Finance Revision: Key Concepts
Revising for finance exams requires a solid understanding of core concepts. Here’s a brief overview to get you started:
Time Value of Money
This fundamental principle states that money available today is worth more than the same amount in the future due to its potential earning capacity. Key formulas include:
- Present Value (PV): The current worth of a future sum of money or stream of cash flows, given a specified rate of return. Useful for evaluating investment opportunities.
- Future Value (FV): The value of an asset or investment at a specified date in the future, based on an assumed rate of growth. Helps in forecasting investment returns.
- Discount Rate: The rate used to calculate the present value of future cash flows. Reflects the risk and opportunity cost.
Financial Statement Analysis
Analyzing financial statements (balance sheet, income statement, and cash flow statement) is crucial for understanding a company’s financial health. Key ratios to remember:
- Liquidity Ratios (e.g., Current Ratio, Quick Ratio): Measure a company’s ability to meet its short-term obligations.
- Profitability Ratios (e.g., Gross Profit Margin, Net Profit Margin, Return on Equity): Assess a company’s ability to generate profit.
- Solvency Ratios (e.g., Debt-to-Equity Ratio, Times Interest Earned): Indicate a company’s ability to meet its long-term obligations.
- Efficiency Ratios (e.g., Inventory Turnover, Accounts Receivable Turnover): Measure how efficiently a company utilizes its assets.
Capital Budgeting
This involves the process of evaluating and selecting long-term investments. Key methods include:
- Net Present Value (NPV): The present value of future cash flows less the initial investment. A positive NPV indicates a profitable investment.
- Internal Rate of Return (IRR): The discount rate at which the NPV of an investment is zero. If the IRR is higher than the cost of capital, the investment is considered acceptable.
- Payback Period: The time it takes for an investment to generate enough cash flow to recover the initial investment. Simpler to calculate but ignores the time value of money.
Cost of Capital
Represents the return required by investors for providing capital to a company. Key components include:
- Cost of Equity: The return required by equity shareholders. Can be estimated using the Capital Asset Pricing Model (CAPM).

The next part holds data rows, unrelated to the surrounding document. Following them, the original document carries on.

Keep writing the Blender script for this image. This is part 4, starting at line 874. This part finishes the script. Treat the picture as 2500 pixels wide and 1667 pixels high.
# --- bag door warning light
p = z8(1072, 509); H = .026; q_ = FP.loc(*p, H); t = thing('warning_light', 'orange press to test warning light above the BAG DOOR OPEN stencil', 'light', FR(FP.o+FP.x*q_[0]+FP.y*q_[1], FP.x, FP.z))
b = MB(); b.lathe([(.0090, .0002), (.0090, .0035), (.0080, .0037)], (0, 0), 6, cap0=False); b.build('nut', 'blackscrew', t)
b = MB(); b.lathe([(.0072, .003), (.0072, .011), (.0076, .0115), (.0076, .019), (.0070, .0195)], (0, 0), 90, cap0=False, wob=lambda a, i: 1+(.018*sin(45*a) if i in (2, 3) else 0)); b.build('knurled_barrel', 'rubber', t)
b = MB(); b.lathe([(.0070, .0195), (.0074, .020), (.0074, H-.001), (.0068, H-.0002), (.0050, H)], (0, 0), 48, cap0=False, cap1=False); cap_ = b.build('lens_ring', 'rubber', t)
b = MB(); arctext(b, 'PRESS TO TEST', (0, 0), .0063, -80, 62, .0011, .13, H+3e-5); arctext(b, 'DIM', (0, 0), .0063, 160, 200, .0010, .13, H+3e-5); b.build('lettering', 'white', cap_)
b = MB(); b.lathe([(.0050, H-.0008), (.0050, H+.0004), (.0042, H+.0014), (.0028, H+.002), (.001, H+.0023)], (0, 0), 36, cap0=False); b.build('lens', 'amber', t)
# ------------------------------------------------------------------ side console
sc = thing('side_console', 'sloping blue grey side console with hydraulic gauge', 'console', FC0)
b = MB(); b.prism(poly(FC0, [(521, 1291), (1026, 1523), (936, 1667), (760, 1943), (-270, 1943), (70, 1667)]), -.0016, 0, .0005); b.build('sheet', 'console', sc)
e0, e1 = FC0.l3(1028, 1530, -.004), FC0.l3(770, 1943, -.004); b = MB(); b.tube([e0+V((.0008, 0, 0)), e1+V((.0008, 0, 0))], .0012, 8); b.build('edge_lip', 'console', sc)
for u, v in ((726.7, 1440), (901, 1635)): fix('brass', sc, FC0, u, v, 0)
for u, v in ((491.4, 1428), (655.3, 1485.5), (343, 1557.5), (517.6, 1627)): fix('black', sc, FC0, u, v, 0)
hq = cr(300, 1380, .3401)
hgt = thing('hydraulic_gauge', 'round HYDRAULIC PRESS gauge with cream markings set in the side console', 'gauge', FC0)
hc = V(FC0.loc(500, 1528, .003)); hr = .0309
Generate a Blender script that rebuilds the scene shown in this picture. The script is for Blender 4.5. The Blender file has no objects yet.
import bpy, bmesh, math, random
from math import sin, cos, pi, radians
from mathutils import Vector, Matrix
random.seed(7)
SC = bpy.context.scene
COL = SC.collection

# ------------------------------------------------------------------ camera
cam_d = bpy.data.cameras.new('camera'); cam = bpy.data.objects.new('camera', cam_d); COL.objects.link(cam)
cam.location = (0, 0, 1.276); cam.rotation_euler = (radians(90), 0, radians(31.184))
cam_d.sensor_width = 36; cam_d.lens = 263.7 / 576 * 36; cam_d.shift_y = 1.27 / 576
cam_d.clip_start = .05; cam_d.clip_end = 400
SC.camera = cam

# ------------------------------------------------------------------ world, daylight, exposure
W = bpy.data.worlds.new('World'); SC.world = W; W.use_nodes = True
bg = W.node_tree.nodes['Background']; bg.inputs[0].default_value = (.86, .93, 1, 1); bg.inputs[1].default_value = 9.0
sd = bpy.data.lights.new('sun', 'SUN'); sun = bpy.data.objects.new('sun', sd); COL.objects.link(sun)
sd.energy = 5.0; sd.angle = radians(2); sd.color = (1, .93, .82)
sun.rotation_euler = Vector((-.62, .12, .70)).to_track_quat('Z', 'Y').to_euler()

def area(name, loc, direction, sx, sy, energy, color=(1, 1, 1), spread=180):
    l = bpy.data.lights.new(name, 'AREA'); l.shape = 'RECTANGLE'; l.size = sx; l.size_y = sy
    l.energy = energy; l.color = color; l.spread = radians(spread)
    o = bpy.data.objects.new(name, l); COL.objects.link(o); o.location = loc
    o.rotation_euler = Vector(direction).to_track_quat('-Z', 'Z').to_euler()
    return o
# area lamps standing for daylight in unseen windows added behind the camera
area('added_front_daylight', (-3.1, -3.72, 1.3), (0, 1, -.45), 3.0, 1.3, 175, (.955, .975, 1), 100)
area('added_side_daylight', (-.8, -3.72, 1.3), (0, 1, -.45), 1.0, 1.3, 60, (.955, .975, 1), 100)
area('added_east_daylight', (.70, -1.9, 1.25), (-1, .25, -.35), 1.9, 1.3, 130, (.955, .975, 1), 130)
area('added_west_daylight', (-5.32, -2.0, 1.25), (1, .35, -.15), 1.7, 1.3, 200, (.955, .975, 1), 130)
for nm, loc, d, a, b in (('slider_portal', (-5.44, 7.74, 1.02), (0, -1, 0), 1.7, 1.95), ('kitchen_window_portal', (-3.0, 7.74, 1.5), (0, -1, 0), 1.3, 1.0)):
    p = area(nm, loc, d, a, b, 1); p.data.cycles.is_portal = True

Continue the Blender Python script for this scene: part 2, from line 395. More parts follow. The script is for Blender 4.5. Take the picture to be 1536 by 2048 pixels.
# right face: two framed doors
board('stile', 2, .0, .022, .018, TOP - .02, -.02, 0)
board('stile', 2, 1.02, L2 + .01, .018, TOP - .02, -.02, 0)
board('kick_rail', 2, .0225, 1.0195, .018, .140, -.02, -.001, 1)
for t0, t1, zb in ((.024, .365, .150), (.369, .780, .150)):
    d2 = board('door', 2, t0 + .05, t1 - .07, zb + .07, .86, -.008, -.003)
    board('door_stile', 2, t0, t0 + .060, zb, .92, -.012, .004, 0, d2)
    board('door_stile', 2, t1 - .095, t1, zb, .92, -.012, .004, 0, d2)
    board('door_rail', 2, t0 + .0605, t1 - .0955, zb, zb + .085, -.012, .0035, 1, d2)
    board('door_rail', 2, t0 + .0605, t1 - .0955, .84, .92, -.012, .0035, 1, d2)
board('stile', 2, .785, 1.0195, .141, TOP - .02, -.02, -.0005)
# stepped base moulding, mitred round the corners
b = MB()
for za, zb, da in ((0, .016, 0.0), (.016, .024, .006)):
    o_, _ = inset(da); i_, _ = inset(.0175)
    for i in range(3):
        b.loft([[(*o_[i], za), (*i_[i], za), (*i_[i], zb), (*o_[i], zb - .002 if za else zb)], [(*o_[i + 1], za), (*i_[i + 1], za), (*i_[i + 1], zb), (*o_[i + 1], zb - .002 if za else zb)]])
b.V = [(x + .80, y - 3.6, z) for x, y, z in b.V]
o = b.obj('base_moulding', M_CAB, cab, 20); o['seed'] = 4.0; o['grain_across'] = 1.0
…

- Cost of Debt: The return required by debt holders. Usually the yield to maturity on a company’s bonds.
- Weighted Average Cost of Capital (WACC): The average cost of all sources of capital, weighted by their proportion in the company’s capital structure. Used as a discount rate in NPV calculations.
Working Capital Management
Focuses on managing a company’s current assets and liabilities to ensure efficient operations. Key areas include:
- Inventory Management: Optimizing inventory levels to minimize storage costs and avoid stockouts.
- Accounts Receivable Management: Managing credit policies and collection procedures to ensure timely payments from customers.
- Accounts Payable Management: Optimizing payment terms with suppliers to maximize cash flow.
This is just a brief overview. Remember to delve deeper into each topic and practice solving problems to solidify your understanding. Good luck with your finance revision!